One reaction to Yang’s flight that the regime may not have anticipated was the immediate commercialization of his name. Everything from rice to milk to action figures quickly bore the astronaut’s image, name, or title. The government tried to put a stop to this by trademarking and copyrighting the astronaut’s name and likeness, but with only limited success. Naturally, Yang’s home county in northeast China got into the act, selling “Great Hero Yang” lettuce and cabbage and naming a special white pear after him.
At one point, Beijing felt the need to cut back on Yang’s public appearances to temper the celebrity it had been so aggressively promoting. Commenting on the astronaut’s public absence, Peng Zongchao, a professor of public policy at Qinghua University in Beijing, said, “The government should make sure there aren’t excessive reports about one individual, because behind the success there was a whole project and system supporting the mission.”
But “Great Hero Yang” again attracted attention when in the spring of 2004 he toured the United States. In New York, he met with Secretary-General of the United Nations Kofi Annan and presented two U.N. flags he had carried on Shenzhou V. In Washington, Yang visited Senator Bill Nelson of Florida, the only serving member of Congress to have flown in space, and Apollo 11 astronaut Buzz Aldrin. He toured Florida’s Kennedy Space Center, met Mickey Mouse at Disney World, and got a VIP view of NASA’s Johnson Space Center in Texas. Yang’s U.S. tour was widely reported in the Chinese press and shown on Chinese television. A Web site run by the party newspaper, People’s Daily, had a message reading “Yang Liwei’s name will long be recalled, while nobody will talk about the politicians!”
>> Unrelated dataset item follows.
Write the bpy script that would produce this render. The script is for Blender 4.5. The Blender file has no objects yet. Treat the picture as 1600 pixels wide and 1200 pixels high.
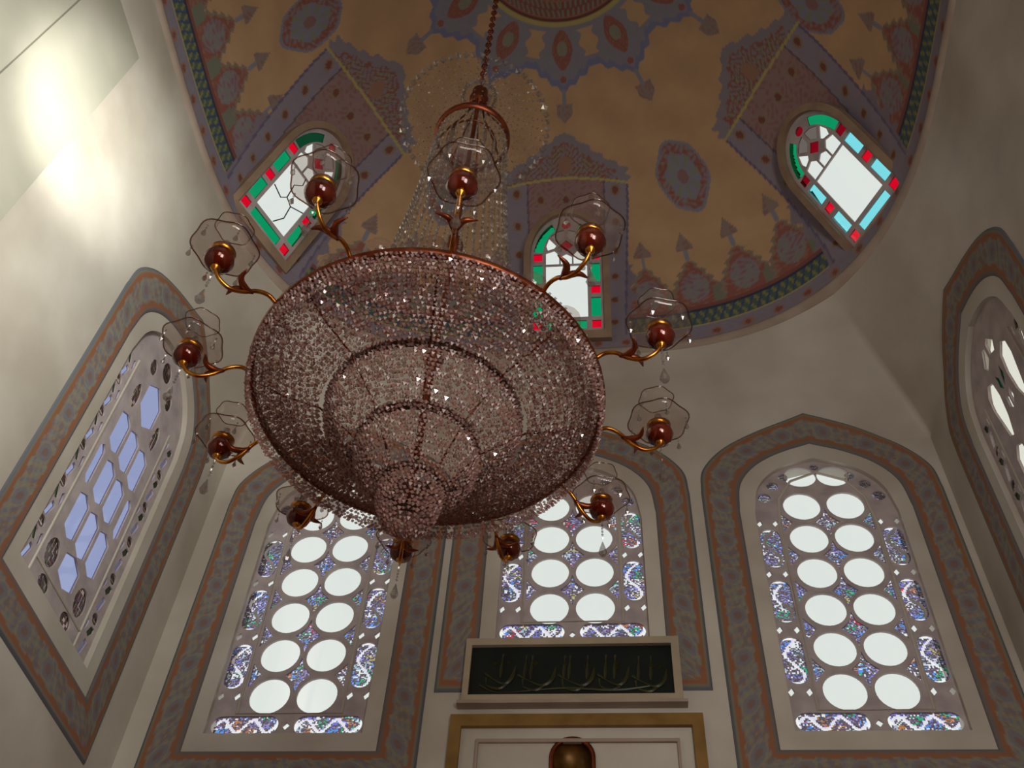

In the past, individuals in China almost never enjoyed this kind of acclaim, except for leaders of the regime itself. China had lauded “national martyrs” such as Wang Wei, the fighter pilot who died when his F-8 fighter collided with a U.S. Navy EP-3E aircraft in 2001, but when looking for people to serve as role models, the communist party usually picked plumbers and bus drivers for brief fame as “model workers.”
Having watched the public adulation with some dismay, Chinese officials followed a very different strategy with the two crew members of Shenzhou VI, who flew into space in October 2005. The government essentially hid the astronauts from view—there were a few celebratory events in Hong Kong and China, but no roadshow.